* BEGIN Collected material *

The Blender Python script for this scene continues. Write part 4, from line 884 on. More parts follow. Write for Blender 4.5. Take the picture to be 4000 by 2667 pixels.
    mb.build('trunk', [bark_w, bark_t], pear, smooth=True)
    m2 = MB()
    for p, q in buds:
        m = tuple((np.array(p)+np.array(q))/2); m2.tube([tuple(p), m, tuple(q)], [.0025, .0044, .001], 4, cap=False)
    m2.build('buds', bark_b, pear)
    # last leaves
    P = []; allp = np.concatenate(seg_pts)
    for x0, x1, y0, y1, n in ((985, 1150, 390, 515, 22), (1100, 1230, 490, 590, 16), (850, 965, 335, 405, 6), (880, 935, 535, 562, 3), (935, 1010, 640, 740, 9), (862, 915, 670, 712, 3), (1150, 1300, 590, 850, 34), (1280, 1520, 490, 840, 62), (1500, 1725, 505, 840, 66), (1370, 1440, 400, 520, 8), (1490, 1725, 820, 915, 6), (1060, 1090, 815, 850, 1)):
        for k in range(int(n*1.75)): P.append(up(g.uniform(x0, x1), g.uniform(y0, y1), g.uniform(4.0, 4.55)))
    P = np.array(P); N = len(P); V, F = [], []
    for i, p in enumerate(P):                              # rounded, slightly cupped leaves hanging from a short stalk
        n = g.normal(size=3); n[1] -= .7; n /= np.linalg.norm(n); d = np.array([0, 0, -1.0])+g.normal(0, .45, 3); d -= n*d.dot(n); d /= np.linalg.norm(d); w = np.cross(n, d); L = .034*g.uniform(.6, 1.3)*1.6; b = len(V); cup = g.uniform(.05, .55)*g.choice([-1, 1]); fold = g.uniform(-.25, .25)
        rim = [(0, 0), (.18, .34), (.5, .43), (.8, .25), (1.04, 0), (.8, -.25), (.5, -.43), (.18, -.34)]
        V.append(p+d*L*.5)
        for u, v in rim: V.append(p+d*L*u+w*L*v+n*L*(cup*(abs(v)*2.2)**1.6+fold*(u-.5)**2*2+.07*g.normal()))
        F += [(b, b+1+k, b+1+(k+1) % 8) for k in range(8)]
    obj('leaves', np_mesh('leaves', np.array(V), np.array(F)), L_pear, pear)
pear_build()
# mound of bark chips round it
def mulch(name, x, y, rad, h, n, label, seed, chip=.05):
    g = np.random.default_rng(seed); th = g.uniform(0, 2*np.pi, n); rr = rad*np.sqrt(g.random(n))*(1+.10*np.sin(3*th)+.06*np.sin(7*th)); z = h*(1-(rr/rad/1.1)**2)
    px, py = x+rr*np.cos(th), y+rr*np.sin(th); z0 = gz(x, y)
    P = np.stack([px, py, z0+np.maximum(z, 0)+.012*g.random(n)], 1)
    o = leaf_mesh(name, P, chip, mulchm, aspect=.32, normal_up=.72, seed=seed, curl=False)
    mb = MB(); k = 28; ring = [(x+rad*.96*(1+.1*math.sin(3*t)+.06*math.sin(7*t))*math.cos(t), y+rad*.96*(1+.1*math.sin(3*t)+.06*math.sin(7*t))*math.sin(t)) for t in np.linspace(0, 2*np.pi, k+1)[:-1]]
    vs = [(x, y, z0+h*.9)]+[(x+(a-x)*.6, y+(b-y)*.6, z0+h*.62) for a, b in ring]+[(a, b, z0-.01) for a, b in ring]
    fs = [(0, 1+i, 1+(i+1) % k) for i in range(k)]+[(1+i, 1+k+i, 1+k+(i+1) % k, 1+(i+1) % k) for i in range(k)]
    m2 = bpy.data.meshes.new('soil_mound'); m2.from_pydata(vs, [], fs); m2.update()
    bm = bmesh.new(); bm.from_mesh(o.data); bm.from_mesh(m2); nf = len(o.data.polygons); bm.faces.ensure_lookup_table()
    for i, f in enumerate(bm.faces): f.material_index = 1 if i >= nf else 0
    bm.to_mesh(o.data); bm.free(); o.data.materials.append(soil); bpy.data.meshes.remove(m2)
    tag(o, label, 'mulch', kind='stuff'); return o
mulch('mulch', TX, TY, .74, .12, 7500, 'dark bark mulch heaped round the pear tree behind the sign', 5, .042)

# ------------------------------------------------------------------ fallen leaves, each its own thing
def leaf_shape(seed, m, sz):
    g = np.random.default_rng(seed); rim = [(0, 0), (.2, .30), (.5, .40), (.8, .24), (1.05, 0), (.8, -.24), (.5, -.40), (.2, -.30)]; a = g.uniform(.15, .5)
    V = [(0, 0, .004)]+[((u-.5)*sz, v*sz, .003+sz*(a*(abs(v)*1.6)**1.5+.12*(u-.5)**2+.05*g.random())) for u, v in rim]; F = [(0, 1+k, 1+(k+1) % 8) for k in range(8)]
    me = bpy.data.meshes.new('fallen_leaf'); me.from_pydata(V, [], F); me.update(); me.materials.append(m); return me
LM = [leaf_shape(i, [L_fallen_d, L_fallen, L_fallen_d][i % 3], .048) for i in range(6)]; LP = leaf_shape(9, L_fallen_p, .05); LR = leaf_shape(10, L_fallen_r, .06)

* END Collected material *

- [Short task]:
Extract all of the data shown above without alteration.

- [Output]:
The Blender Python script for this scene continues. Write part 4, from line 884 on. More parts follow. Write for Blender 4.5. Take the picture to be 4000 by 2667 pixels.
    mb.build('trunk', [bark_w, bark_t], pear, smooth=True)
    m2 = MB()
    for p, q in buds:
        m = tuple((np.array(p)+np.array(q))/2); m2.tube([tuple(p), m, tuple(q)], [.0025, .0044, .001], 4, cap=False)
    m2.build('buds', bark_b, pear)
    # last leaves
    P = []; allp = np.concatenate(seg_pts)
    for x0, x1, y0, y1, n in ((985, 1150, 390, 515, 22), (1100, 1230, 490, 590, 16), (850, 965, 335, 405, 6), (880, 935, 535, 562, 3), (935, 1010, 640, 740, 9), (862, 915, 670, 712, 3), (1150, 1300, 590, 850, 34), (1280, 1520, 490, 840, 62), (1500, 1725, 505, 840, 66), (1370, 1440, 400, 520, 8), (1490, 1725, 820, 915, 6), (1060, 1090, 815, 850, 1)):
        for k in range(int(n*1.75)): P.append(up(g.uniform(x0, x1), g.uniform(y0, y1), g.uniform(4.0, 4.55)))
    P = np.array(P); N = len(P); V, F = [], []
    for i, p in enumerate(P):                              # rounded, slightly cupped leaves hanging from a short stalk
        n = g.normal(size=3); n[1] -= .7; n /= np.linalg.norm(n); d = np.array([0, 0, -1.0])+g.normal(0, .45, 3); d -= n*d.dot(n); d /= np.linalg.norm(d); w = np.cross(n, d); L = .034*g.uniform(.6, 1.3)*1.6; b = len(V); cup = g.uniform(.05, .55)*g.choice([-1, 1]); fold = g.uniform(-.25, .25)
        rim = [(0, 0), (.18, .34), (.5, .43), (.8, .25), (1.04, 0), (.8, -.25), (.5, -.43), (.18, -.34)]
        V.append(p+d*L*.5)
        for u, v in rim: V.append(p+d*L*u+w*L*v+n*L*(cup*(abs(v)*2.2)**1.6+fold*(u-.5)**2*2+.07*g.normal()))
        F += [(b, b+1+k, b+1+(k+1) % 8) for k in range(8)]
    obj('leaves', np_mesh('leaves', np.array(V), np.array(F)), L_pear, pear)
pear_build()
# mound of bark chips round it
def mulch(name, x, y, rad, h, n, label, seed, chip=.05):
    g = np.random.default_rng(seed); th = g.uniform(0, 2*np.pi, n); rr = rad*np.sqrt(g.random(n))*(1+.10*np.sin(3*th)+.06*np.sin(7*th)); z = h*(1-(rr/rad/1.1)**2)
    px, py = x+rr*np.cos(th), y+rr*np.sin(th); z0 = gz(x, y)
    P = np.stack([px, py, z0+np.maximum(z, 0)+.012*g.random(n)], 1)
    o = leaf_mesh(name, P, chip, mulchm, aspect=.32, normal_up=.72, seed=seed, curl=False)
    mb = MB(); k = 28; ring = [(x+rad*.96*(1+.1*math.sin(3*t)+.06*math.sin(7*t))*math.cos(t), y+rad*.96*(1+.1*math.sin(3*t)+.06*math.sin(7*t))*math.sin(t)) for t in np.linspace(0, 2*np.pi, k+1)[:-1]]
    vs = [(x, y, z0+h*.9)]+[(x+(a-x)*.6, y+(b-y)*.6, z0+h*.62) for a, b in ring]+[(a, b, z0-.01) for a, b in ring]
    fs = [(0, 1+i, 1+(i+1) % k) for i in range(k)]+[(1+i, 1+k+i, 1+k+(i+1) % k, 1+(i+1) % k) for i in range(k)]
    m2 = bpy.data.meshes.new('soil_mound'); m2.from_pydata(vs, [], fs); m2.update()
    bm = bmesh.new(); bm.from_mesh(o.data); bm.from_mesh(m2); nf = len(o.data.polygons); bm.faces.ensure_lookup_table()
    for i, f in enumerate(bm.faces): f.material_index = 1 if i >= nf else 0
    bm.to_mesh(o.data); bm.free(); o.data.materials.append(soil); bpy.data.meshes.remove(m2)
    tag(o, label, 'mulch', kind='stuff'); return o
mulch('mulch', TX, TY, .74, .12, 7500, 'dark bark mulch heaped round the pear tree behind the sign', 5, .042)

# ------------------------------------------------------------------ fallen leaves, each its own thing
def leaf_shape(seed, m, sz):
    g = np.random.default_rng(seed); rim = [(0, 0), (.2, .30), (.5, .40), (.8, .24), (1.05, 0), (.8, -.24), (.5, -.40), (.2, -.30)]; a = g.uniform(.15, .5)
    V = [(0, 0, .004)]+[((u-.5)*sz, v*sz, .003+sz*(a*(abs(v)*1.6)**1.5+.12*(u-.5)**2+.05*g.random())) for u, v in rim]; F = [(0, 1+k, 1+(k+1) % 8) for k in range(8)]
    me = bpy.data.meshes.new('fallen_leaf'); me.from_pydata(V, [], F); me.update(); me.materials.append(m); return me
LM = [leaf_shape(i, [L_fallen_d, L_fallen, L_fallen_d][i % 3], .048) for i in range(6)]; LP = leaf_shape(9, L_fallen_p, .05); LR = leaf_shape(10, L_fallen_r, .06)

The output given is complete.